God: Don’t eat that Apple. You can smoke this plant I made instead
[20 min later]
Adam: Sooo hungry
Eve: Me too
Adam: That apple looks good
Do guys with big trucks realize the only big trucks women find sexually attractive are food trucks?
Death certificates are our last participation award.
Girlfriend: I read an article that it’s possible for a woman to carry a goat embryo to full-term
Me: Don’t kid yourself
The other night enough comedian friends complimented my sweater that I became certain they were making fun of me.
wife in bed: it’s ruining the mood
me in bed: it’s ruining the mood because you’re letting it
hobo in bed: I should go
50% of parenting is saying “we’ve got food at home.”

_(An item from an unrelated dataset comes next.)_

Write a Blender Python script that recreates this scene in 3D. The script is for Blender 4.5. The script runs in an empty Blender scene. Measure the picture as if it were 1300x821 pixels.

Girl A: We aren’t actually six years old. We’re six HUNDRED!
Girl B: Yeah. We look this young because we’re actually WITCHES and we take POTIONS to stay young!
Me: Right. But why would you choose to be 1st graders?
Girl B: Uh…
Girl A: It is possible we took too many potions.
“No YOU’RE a nerd” I say, as I finish carving my cheddar cheese Millennium Falcon
These people act like they’ve never seen a woman eat a whole rotisserie chicken before.
Brain, I know you’re trying hard but you are not doing a good job.
[interview at winery]
What strengths do you bring to the job?
*long pause while Jesus glares at interviewer*
Are you being serious right now
Instead of writing ‘many thanks’ at the end of an email, specify the number of thanks, eg “18 thanks”. The personal touch will be appreciated
[at a dinner party]
Me: I saw a UFO once
Wife: It was a frisbee
Me: At the park
Wife: Frisbee
Me: I took a pic
Wife: Of a frisbee in the air
Me: *shows pic*
Friend: Looks like a…
Wife: Frisbee
Wile E. Coyote’s Amazon reviews of Acme products are pretty scathing.
wife: where are the beans?
me: i made phones with the cans.
wife: can i talk to you in the kitchen?
small voice echoing from the kitchen: you can now.
Not to jinx this, but last time there was a highly anticipated London wedding on TV, the groom said Rachel’s name instead.
My purse is deeper than some people.